Scene script records
** START **

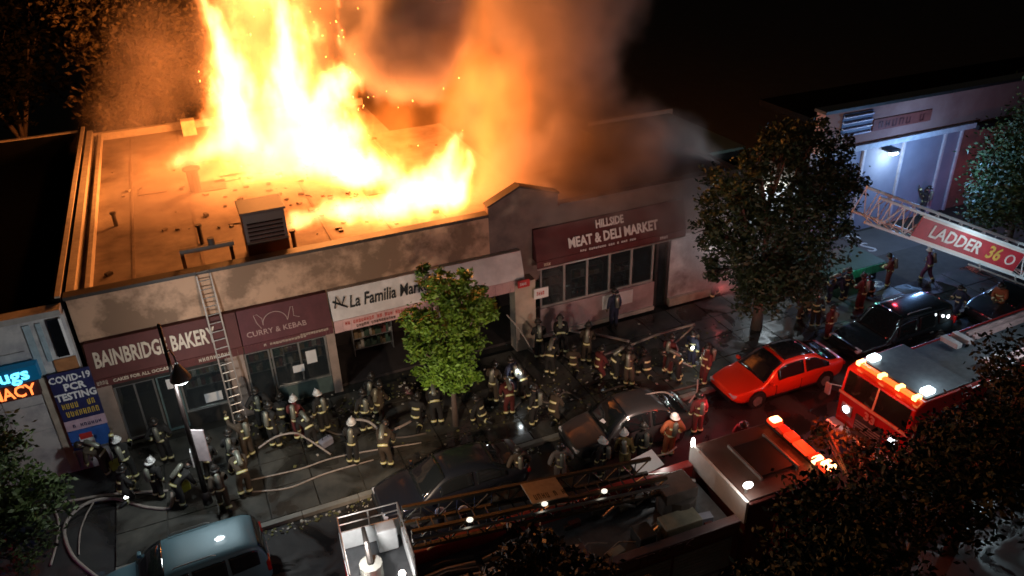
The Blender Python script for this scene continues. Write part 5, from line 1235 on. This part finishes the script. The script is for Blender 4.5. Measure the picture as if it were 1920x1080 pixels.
lettering('TRUCK', .4, mat('dim_letter', (.12, .05, .05), .5, bump=0), lt, (.7, -1.31, 2.12), (PI / 2, 0, 0), 1.3, .01, 'lettering')
b = MB(); b.tube([(1.9, .1, 2.0), (1.9, .1, 2.6)], .55, 14); b.bb(1.3, 2.3, -.3, .5, 2.6, 2.95); b.build('turntable', mat('grimy_metal', (.14, .12, .11), .5, .4, scale=3), lt, bevel=.02)
rb = glow('red_bar_lens', (1, .035, .008), 1.1); rb2 = glow('hot_bar_lens', (1, .4, .15), 8)
b = MB(); b.bb(H2 - .62, H2 - .2, -1.3, 1.3, 2.87, 2.95); bar = b.build('light_bar', black, lt, bevel=.02)
for k, (y0, y1, e_) in enumerate(((-1.28, -.98, 2.2), (-.93, -.55, .5), (-.5, .1, 1.7), (.14, .5, .9), (.54, .86, .25), (.9, 1.26, 1.3))):
    b = MB(); b.bb(H2 - .6, H2 - .25, y0, y1, 2.951, 3.06 + .03 * (k % 2)); b.build('lens', glow('red_lens_%d' % k, (1, .05, .01), e_ * .7), bar, bevel=.04)
for y, dx, ww in ((-1.12, .1, .16), (-.8, .0, .09), (1.08, .05, .13)): b = MB(); b.bb(H2 - .62 + dx, H2 - .3 + dx, y - ww, y + ww, 2.95, 3.15); b.build('flasher', rb2, bar, bevel=.05)
for q_ in ((15.0, 12.5, 3.7), (15.0, 13.9, 3.6), (15.8, 11.9, 3.3)): lamp('bar_light', q_, 75, (1, .055, .012), .1)
b = MB(); b.tube([(H2 - 2.95, -.95, 2.9), (H2 - 2.95, -.95, 3.15)], .04, 6); b.build('lamp_stalk', alu, lt); b = MB(); b.ball((H2 - 2.95, -1.0, 3.2), (.15, .09, .09), 12, 6); b.build('work_lamp', glow('work_lens', (1, .97, .9), 16), lt)
lamp('work_light', (11.4, 12.3, 3.4), 18, (1, .93, .85), .08)
b = MB(); b.ball((H2 - 3.16, 1.25, 2.98), (.05, .08, .22)); b.build('corner_lamp', glow('work_lens', (1, .97, .9), 16), lt); lamp('corner_light', (11.1, 15.3, 3.1), 26, (1, .95, .88), .06)


def boom(name, label, A, B_, wd, ht, n, m, lit, sign=None, grp=None, cat='ladder'):
    """lattice ladder boom from A (root) to B (tip)"""
    A, B_ = Vector(A), Vector(B_); L = (B_ - A).length; t = thing(name, label, cat, tuple(A), 0, grp)
    t.rotation_mode = 'QUATERNION'; x = (B_ - A).normalized(); y = Vector((0, 0, 1)).cross(x).normalized(); z = x.cross(y)
    t.rotation_quaternion = Matrix((x, y, z)).transposed().to_quaternion(); w2, h2 = wd / 2, ht / 2
    for sy in (-1, 1):
        for sz in (-1, 1): b = MB(); b.bb(0, L, sy * w2 - .045, sy * w2 + .045, sz * h2 - .045, sz * h2 + .045); b.build('rail', m, t)
        b = MB()
        for i in range(n):
            x0 = L * i / n; x1 = L * (i + 1) / n; b.tube([(x0, sy * w2, -h2 * (1 if i % 2 else -1)), (x1, sy * w2, h2 * (1 if i % 2 else -1))], .022, 4); b.tube([(x1 - .02, sy * w2, -h2), (x1 - .02, sy * w2, h2)], .018, 4)
        b.build('lattice', m, t)
    b = MB(); b.tube([(0, -w2, 0), (0, w2, 0)], .022, 5); rme = b.mesh('rung', m)
    for i in range(int(L / .36)): o = link(bpy.data.objects.new('rung', rme), t); o.location = (.2 + i * .36, 0, -h2 + .05)
    return t, L, w2, h2
bt, L, w2, h2 = boom('ladder_boom', 'dark lattice ladder boom lying over the ladder truck with a cream name plate', (9.9, 13.9, 3.05), (2.9, 14.05, 3.95), .85, .5, 15, mat('weathered_boom', (.085, .078, .06), .5, .5, scale=3), False)
b = MB(); b.bb(L * .33, L * .66, -w2 - .07, -w2 - .05, -.2, .22); b.build('name_plate', mat('cream_plate', (.5, .45, .34), .5, scale=4), bt); b = MB(); b.bb(L * .42, L * .56, -.35, w2, h2 + .06, h2 + .09); b.build('name_plate', mat('cream_plate', (.5, .45, .34)), bt)
scribble(9, .2, 1.0, mat('plate_letter', (.1, .09, .07), .5), bt, (L * .42, w2 - .3, h2 + .09), (0, 0, 0), seed=30)
b = MB(); b.tube([(0, w2 + .12, .1), (L, w2 + .12, .1)], .05, 6); b.build('water_pipe', alu, bt)
for u in (.28, .52, .8): b = MB(); b.ball((L * u, w2 + .1, h2 + .1), (.09, .07, .06)); b.build('marker_lamp', glow('marker_lens', (1, .95, .8), 1.2), bt)
bk_ = thing('rescue_basket', 'brightly lit white rescue basket with red panels at the bottom', 'basket', (2.15, 14.2, 2.75), R(-4))
wp = mat('basket_white', (.6, .66, .68), .4, var=.2)
b = MB(); b.bb(-.75, .75, -.95, .95, -.02, .05); b.build('floor', treadpl, bk_)
for x in (-.75, .75): b = MB(); b.bb(x - .03, x + .03, -.95, .95, .06, .62); b.build('side_panel', wp, bk_, bevel=.01)
b = MB(); b.bb(-.72, .72, .9, .95, .06, .62); b.build('front_panel', wp, bk_, bevel=.01); b = MB(); b.bb(-.72, .0, -.95, -.9, .06, .62); b.build('gate', firered, bk_, bevel=.01)
b = MB(); b.bb(-.8, -.785, -.9, .1, .12, .55); b.build('red_stripe_panel', redp, bk_)
for z in (.85, 1.1):
    b = MB(); b.tube([(-.75, -.95, z), (-.75, .95, z), (.75, .95, z), (.75, -.95, z)], .025, 6); b.build('guard_rail', alu, bk_)
for x, y in ((-.75, -.95), (-.75, 0), (-.75, .95), (0, .95), (.75, .95), (.75, 0), (.75, -.95)): b = MB(); b.tube([(x, y, .05), (x, y, 1.1)], .022, 5); b.build('rail_post', alu, bk_)
b = MB(); b.bb(.1, .6, .45, .8, .06, .75); b.build('control_box', wp, bk_, bevel=.03); b = MB(); b.tube([(-.2, -.2, .06), (-.2, -.2, .5)], .28, 12); b.build('water_nozzle_base', mat('grey_dome', (.25, .27, .25), .5), bk_)
b = MB(); b.tube([(-.2, -.2, .5), (-.2, .1, .9), (-.2, .5, 1.0)], [.08, .07, .05], 8); b.build('water_nozzle', steel, bk_)
for x, y in ((-.5, -.55), (.45, -.7)): b = MB(); b.ball((x, y, .42), (.09, .09, .07)); b.build('flood_lamp', glow('basket_lens', (1, .9, .8), 22), bk_)
lamp('flood_and_fill_light', (1.7, 13.9, 3.9), 110, (1, .9, .85), .08); lamp('beacon_and_fill_light', (1.1, 13.6, 3.1), 16, (1, .1, .15), .06)
lamp('flood_and_fill_light', (3.4, 15.8, 3.0), 520, (1, .93, .6), .1, spot_deg=20, aim=(6.7, 21.6, 2.6))  # added narrow spot brightening the young tree, not a lamp of the truck
lamp('flood_and_fill_light', (2.6, 15.6, 3.9), 1250, (1, .74, .52), .12, spot_deg=120, aim=(6.5, 26, 3.2))
lamp('flood_and_fill_light', (11.9, 15.8, 3.4), 560, (1, .72, .6), .12, spot_deg=120, aim=(14, 26, 3.0))
for px, py, lb_ in ((825, 955, 'left of two white domed lids on the ladder truck'), (868, 952, 'right of two white domed lids on the ladder truck')):
    p = spot(px, py, 2.3); t = thing('domed_lid', lb_, 'lid', (p.x, p.y, p.z - .2)); b = MB(); b.ball((0, 0, .1), (.16, .1, .16), 12, 8); b.build('dome', white, t, smooth=True); b = MB(); b.tube([(0, 0, -.25), (0, 0, .05)], .1, 10); b.build('base', black, t)

# ---- lettered boom from the truck beyond the right edge
bm2, L, w2, h2 = boom('ladder_boom', 'white ladder boom with red LADDER 36 name board reaching in from the right', (31.0, 15.1, 2.9), (21.2, 18.75, 7.1), 1.0, .95, 22, mat('white_boom', (.72, .78, .82), .4, var=.1), True)
x1 = L * .84; x0 = L * .45
b = MB(); b.bb(x0, x1, w2 + .05, w2 + .07, -.36, .36); b.build('name_board', mat('board_red', (.5, .03, .05), .5, bump=0), bm2)
b = MB(); b.bb(x0, x1, w2 + .048, w2 + .068, -.44, -.361); b.bb(x0, x1, w2 + .048, w2 + .068, .361, .44); b.build('board_edge', white, bm2)
# boom text is read from the street side (local -y or +y, whichever faces the camera)
side = 1 if (bm2.rotation_quaternion @ Vector((0, 1, 0))).dot(Vector((0, -1, 0))) > 0 else -1
if side == 1:
    lettering('LADDER', .62, white, bm2, (x1 - 1.62, w2 + .08, 0), (PI / 2, 0, PI), .92, .014)
    lettering('36', .66, mat('gold_letter', (.75, .5, .1), .5, bump=0), bm2, (x0 + 1.12, w2 + .08, 0), (PI / 2, 0, PI), .9, .014)
    b = MB(); b.tube([(x0 + .42 + .17 * math.cos(a), w2 + .08, .17 * math.sin(a)) for a in [2 * PI * k / 16 for k in range(17)]], .03, 5); b.build('emblem', white, bm2)
b = MB(); b.tube([(.5, w2 + .25, -h2 - .25), (L * .62, w2 + .25, -h2 - .12)], .03, 6); b.build('water_pipe', alu, bm2)
for k in range(4): b = MB(); b.tube([(L * (.15 + .14 * k), w2, -h2), (L * (.15 + .14 * k), w2 + .25, -h2 - .2)], .03, 5); b.build('bracket', alu, bm2)
lamp('boom_light', (24.3, 16.2, 6.4), 26, (.75, .92, 1), .1)
tt = thing('boom_truck', 'maroon body of the truck carrying the lettered boom at the right edge', 'fire truck', (34.5, 14.6, 0), R(0))
b = MB(); b.bb(-4.5, 5, -1.3, 1.3, .6, 2.0); b.build('body', firered, tt, bevel=.05); b = MB(); b.tube([(-3.4, .4, 2.0), (-3.4, .4, 2.6)], .6, 14); b.bb(-3.9, -2.9, 0, .8, 2.6, 2.85); b.build('turntable', trkwhite, tt)
wheels(tt, (-3.0, 3.4), 1.3)
lamp('beacon_and_fill_light', (26.0, 20.6, 2.6), 26, (1, .06, .10), .1)
lamp('beacon_and_fill_light', (29.0, 27.0, 1.6), 14, (1, .12, .22), .1)
lamp('beacon_and_fill_light', (36.0, 26.2, 1.0), 26, (.6, .3, .9), .15)
lamp('beacon_and_fill_light', (20.2, 24.6, 1.2), 10, (1, .15, .15), .1)
lamp('beacon_and_fill_light', (39.0, 26.4, 2.6), 20, (1, .2, .15), .15)
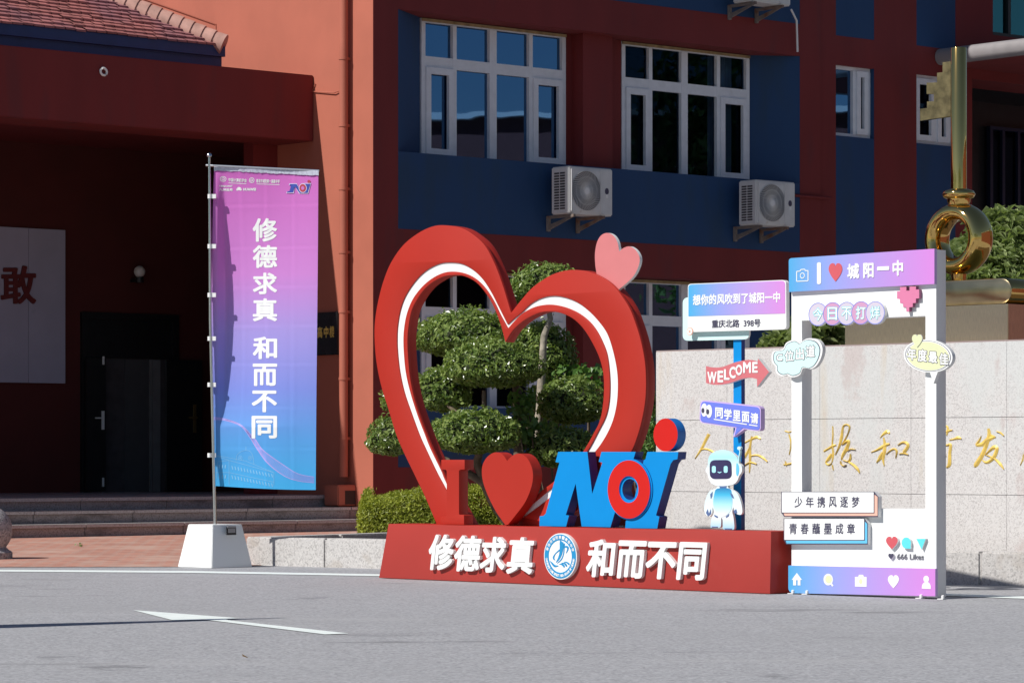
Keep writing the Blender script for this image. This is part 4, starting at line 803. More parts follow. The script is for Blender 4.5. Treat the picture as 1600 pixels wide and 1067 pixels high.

** END **

◆ **Aim**
Return all lines containing the word "Blender".

◆ **Finished exercise**
The Blender Python script for this scene continues. Write part 5, from line 1235 on. This part finishes the script. The script is for Blender 4.5. Measure the picture as if it were 1920x1080 pixels.
Keep writing the Blender script for this image. This is part 4, starting at line 803. More parts follow. The script is for Blender 4.5. Treat the picture as 1600 pixels wide and 1067 pixels high.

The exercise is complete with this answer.